Your instructions: The lines below are to be quoted exactly, from the first through the one that contains "NY, -.01, CZ+.01)), WALL)".

Data for this task:
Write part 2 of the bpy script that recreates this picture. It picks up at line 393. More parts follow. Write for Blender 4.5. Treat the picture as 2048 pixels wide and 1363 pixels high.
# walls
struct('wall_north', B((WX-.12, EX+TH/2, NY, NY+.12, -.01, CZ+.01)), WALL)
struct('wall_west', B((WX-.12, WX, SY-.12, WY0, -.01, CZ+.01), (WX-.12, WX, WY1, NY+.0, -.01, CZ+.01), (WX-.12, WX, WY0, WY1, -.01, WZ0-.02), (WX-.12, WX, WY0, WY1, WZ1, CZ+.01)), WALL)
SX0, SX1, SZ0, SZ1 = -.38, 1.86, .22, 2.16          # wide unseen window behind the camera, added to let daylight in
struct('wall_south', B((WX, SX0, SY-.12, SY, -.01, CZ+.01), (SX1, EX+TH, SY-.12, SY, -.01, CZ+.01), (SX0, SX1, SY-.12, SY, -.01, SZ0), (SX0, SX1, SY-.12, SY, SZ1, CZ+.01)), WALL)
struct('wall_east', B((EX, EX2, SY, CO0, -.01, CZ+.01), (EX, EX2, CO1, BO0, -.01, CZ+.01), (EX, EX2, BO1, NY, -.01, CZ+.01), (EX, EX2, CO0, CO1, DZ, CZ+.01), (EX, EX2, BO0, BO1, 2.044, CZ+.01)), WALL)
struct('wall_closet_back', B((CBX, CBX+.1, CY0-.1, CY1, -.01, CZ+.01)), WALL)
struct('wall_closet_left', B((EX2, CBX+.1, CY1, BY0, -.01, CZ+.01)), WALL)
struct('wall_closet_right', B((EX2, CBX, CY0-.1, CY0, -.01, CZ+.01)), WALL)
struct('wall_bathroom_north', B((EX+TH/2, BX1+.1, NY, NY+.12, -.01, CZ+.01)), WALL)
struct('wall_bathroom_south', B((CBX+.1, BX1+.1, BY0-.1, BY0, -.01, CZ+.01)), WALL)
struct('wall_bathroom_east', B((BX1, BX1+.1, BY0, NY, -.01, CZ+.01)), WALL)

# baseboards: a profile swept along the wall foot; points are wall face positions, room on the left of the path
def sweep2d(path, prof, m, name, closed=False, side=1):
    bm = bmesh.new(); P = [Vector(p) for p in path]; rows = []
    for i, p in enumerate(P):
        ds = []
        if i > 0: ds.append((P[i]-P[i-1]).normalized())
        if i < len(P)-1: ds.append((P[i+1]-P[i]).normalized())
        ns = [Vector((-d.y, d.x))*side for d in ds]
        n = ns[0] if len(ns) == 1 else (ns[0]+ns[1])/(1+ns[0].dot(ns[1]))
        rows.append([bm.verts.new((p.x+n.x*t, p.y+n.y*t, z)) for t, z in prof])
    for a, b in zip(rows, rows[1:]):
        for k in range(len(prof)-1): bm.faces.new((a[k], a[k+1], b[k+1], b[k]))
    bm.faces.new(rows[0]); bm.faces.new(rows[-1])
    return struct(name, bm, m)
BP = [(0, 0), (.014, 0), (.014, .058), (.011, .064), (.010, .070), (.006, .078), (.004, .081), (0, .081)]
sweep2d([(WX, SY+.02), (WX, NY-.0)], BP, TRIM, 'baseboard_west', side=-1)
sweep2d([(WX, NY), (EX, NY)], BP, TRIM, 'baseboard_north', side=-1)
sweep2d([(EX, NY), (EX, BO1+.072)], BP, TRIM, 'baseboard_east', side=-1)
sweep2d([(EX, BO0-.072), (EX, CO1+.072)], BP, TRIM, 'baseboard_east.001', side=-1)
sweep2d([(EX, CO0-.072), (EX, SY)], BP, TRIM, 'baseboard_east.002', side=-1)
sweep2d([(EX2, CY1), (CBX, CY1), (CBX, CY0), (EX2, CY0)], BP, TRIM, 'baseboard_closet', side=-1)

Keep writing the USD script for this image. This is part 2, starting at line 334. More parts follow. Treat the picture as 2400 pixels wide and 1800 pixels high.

Result:
Write part 2 of the bpy script that recreates this picture. It picks up at line 393. More parts follow. Write for Blender 4.5. Treat the picture as 2048 pixels wide and 1363 pixels high.
# walls
struct('wall_north', B((WX-.12, EX+TH/2, NY, NY+.12, -.01, CZ+.01)), WALL)
struct('wall_west', B((WX-.12, WX, SY-.12, WY0, -.01, CZ+.01), (WX-.12, WX, WY1, NY+.0, -.01, CZ+.01), (WX-.12, WX, WY0, WY1, -.01, WZ0-.02), (WX-.12, WX, WY0, WY1, WZ1, CZ+.01)), WALL)
SX0, SX1, SZ0, SZ1 = -.38, 1.86, .22, 2.16          # wide unseen window behind the camera, added to let daylight in
struct('wall_south', B((WX, SX0, SY-.12, SY, -.01, CZ+.01), (SX1, EX+TH, SY-.12, SY, -.01, CZ+.01), (SX0, SX1, SY-.12, SY, -.01, SZ0), (SX0, SX1, SY-.12, SY, SZ1, CZ+.01)), WALL)
struct('wall_east', B((EX, EX2, SY, CO0, -.01, CZ+.01), (EX, EX2, CO1, BO0, -.01, CZ+.01), (EX, EX2, BO1, NY, -.01, CZ+.01), (EX, EX2, CO0, CO1, DZ, CZ+.01), (EX, EX2, BO0, BO1, 2.044, CZ+.01)), WALL)
struct('wall_closet_back', B((CBX, CBX+.1, CY0-.1, CY1, -.01, CZ+.01)), WALL)
struct('wall_closet_left', B((EX2, CBX+.1, CY1, BY0, -.01, CZ+.01)), WALL)
struct('wall_closet_right', B((EX2, CBX, CY0-.1, CY0, -.01, CZ+.01)), WALL)
struct('wall_bathroom_north', B((EX+TH/2, BX1+.1, NY, NY+.12, -.01, CZ+.01)), WALL)
struct('wall_bathroom_south', B((CBX+.1, BX1+.1, BY0-.1, BY0, -.01, CZ+.01)), WALL)
struct('wall_bathroom_east', B((BX1, BX1+.1, BY0, NY, -.01, CZ+.01)), WALL)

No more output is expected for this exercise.